SMRs and AMRs

Monday, December 27, 2010

NYT editorial: How to Derail Financial Reform

Ever since the Dodd-Frank financial reform law was signed in July, the question has been whether it would actually lead to a stable financial system. If the Republicans who will control the House next year get their way, the answer will surely be “no.”

The legislation requires regulators to write hundreds of rules to put the law into effect. To their credit, regulatory agencies have begun that process with a sense of mission and depth of expertise that was missing in the years before the financial crisis.

In particular, the Securities and Exchange Commission and the Commodity Futures Trading Commission — which share the all-important regulation of the multitrillion-dollar derivatives market — have proposed rules that are tough and sophisticated. The new Consumer Financial Protection Bureau is ramping up. The Financial Stability Oversight Council, led by the Treasury secretary, will report in January on how to implement the “Volcker rule” to restrict proprietary trading by banks.

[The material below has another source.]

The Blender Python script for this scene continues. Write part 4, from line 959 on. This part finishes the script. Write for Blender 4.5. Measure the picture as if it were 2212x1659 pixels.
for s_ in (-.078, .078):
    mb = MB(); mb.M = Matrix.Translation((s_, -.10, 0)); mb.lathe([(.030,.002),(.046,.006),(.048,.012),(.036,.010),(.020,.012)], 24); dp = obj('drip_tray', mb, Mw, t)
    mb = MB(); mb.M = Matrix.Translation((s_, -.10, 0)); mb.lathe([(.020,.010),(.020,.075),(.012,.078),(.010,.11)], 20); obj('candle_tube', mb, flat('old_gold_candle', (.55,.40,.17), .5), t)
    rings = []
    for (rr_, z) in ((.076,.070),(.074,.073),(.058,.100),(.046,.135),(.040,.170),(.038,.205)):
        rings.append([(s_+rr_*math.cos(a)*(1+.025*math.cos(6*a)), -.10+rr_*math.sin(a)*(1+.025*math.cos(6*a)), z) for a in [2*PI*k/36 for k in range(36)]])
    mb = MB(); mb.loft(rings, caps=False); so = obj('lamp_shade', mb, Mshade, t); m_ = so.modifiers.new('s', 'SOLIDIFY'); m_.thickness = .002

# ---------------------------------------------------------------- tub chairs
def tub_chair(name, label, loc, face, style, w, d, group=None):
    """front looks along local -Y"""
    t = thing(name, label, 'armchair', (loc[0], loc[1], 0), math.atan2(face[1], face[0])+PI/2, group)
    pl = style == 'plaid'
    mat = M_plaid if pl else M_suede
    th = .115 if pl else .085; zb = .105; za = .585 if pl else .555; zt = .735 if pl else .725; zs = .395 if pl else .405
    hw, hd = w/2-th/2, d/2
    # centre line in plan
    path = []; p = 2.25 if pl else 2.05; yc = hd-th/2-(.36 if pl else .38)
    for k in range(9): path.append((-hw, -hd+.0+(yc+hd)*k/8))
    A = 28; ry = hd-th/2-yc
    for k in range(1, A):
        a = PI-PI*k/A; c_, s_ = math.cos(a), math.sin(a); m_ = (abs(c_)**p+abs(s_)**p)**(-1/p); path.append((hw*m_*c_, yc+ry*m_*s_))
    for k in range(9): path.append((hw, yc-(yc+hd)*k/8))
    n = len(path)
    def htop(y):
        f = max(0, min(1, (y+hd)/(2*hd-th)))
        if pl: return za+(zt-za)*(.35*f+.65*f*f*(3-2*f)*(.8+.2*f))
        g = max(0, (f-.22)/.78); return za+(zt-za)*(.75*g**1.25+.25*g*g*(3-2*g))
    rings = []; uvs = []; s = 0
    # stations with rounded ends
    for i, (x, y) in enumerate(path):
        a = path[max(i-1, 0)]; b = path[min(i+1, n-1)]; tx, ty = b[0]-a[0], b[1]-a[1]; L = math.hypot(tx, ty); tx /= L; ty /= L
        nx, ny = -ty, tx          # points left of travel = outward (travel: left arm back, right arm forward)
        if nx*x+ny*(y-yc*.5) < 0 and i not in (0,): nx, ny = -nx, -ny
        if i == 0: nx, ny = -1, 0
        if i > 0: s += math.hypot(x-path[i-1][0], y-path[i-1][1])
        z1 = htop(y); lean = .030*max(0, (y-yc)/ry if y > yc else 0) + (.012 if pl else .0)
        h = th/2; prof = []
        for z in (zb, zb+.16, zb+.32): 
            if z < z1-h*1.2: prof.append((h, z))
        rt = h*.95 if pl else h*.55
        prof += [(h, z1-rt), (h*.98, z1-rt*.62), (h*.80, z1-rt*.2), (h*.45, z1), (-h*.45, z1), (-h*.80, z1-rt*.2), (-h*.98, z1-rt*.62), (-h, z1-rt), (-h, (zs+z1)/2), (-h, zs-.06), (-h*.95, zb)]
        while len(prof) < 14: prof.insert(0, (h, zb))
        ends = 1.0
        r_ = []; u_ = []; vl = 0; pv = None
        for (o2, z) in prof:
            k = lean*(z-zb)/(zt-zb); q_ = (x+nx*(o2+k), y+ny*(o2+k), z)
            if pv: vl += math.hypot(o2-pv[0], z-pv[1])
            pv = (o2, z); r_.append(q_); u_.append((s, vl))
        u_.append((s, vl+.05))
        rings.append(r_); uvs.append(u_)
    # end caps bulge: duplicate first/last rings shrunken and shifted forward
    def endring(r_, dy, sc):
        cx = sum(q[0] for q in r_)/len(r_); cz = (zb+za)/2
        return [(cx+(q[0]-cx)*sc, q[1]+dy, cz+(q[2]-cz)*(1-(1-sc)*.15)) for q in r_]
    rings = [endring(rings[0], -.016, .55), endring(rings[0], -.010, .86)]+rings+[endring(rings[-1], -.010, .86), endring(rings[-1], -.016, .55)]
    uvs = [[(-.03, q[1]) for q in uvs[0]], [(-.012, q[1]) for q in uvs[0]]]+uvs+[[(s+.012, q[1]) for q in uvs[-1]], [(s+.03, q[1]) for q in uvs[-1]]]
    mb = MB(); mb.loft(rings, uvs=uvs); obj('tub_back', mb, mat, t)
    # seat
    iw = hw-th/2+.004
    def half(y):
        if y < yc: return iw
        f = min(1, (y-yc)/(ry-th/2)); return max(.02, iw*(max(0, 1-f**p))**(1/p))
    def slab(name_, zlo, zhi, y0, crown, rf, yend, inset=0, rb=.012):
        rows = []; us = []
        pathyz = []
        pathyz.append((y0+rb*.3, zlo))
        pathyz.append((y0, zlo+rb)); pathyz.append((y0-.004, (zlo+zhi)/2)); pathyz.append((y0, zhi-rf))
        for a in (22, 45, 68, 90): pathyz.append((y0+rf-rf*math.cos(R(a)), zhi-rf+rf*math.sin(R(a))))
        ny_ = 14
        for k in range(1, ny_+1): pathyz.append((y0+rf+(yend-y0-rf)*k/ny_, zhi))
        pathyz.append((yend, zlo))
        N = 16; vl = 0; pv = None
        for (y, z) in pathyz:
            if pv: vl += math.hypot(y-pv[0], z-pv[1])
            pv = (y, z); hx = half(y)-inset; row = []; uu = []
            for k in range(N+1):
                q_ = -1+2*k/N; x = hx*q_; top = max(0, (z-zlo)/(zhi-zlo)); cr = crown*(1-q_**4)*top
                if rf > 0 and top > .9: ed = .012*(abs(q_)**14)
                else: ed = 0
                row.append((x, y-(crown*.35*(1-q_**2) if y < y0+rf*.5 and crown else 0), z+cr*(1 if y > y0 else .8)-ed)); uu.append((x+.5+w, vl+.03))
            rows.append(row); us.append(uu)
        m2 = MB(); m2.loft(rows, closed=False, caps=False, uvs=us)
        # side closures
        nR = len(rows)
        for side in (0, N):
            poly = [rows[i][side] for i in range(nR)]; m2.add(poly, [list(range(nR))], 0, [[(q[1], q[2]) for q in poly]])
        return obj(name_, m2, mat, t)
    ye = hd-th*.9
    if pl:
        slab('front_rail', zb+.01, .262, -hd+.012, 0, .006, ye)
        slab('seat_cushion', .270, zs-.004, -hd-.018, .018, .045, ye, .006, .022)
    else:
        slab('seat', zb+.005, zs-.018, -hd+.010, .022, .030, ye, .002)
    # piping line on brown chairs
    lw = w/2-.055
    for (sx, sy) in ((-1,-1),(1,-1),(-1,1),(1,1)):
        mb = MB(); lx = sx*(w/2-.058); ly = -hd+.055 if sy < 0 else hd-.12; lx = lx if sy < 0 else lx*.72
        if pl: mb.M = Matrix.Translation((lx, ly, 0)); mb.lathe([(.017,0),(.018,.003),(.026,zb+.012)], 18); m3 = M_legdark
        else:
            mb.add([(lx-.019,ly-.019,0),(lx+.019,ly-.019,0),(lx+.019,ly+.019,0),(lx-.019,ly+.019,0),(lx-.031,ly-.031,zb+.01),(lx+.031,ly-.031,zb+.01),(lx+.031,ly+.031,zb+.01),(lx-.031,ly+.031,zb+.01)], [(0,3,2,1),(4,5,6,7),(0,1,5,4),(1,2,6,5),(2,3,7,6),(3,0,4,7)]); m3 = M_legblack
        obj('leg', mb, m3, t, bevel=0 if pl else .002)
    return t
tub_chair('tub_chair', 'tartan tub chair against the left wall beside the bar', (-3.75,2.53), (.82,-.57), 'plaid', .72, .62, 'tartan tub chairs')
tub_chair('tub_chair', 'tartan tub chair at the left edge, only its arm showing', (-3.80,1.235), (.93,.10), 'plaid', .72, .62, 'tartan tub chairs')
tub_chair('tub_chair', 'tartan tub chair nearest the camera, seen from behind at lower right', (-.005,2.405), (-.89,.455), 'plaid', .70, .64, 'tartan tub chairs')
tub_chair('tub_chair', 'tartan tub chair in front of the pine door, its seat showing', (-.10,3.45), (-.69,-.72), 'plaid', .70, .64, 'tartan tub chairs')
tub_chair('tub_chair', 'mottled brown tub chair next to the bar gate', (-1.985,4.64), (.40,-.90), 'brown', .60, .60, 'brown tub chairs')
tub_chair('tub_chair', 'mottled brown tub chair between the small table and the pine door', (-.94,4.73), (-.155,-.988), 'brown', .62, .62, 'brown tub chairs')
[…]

The process is painstaking, and the outcome is uncertain. But progress is being made — and the House Republican leaders want none of that. Representative Spencer Bachus of Alabama, the next chairman of the House Financial Services Committee told The Birmingham News that “Washington and the regulators are there to serve the banks.” He later said he meant regulators should set parameters, not micromanage banks, yet he seems to prefer the parameters that were in effect before the crisis when regulators did serve the banks.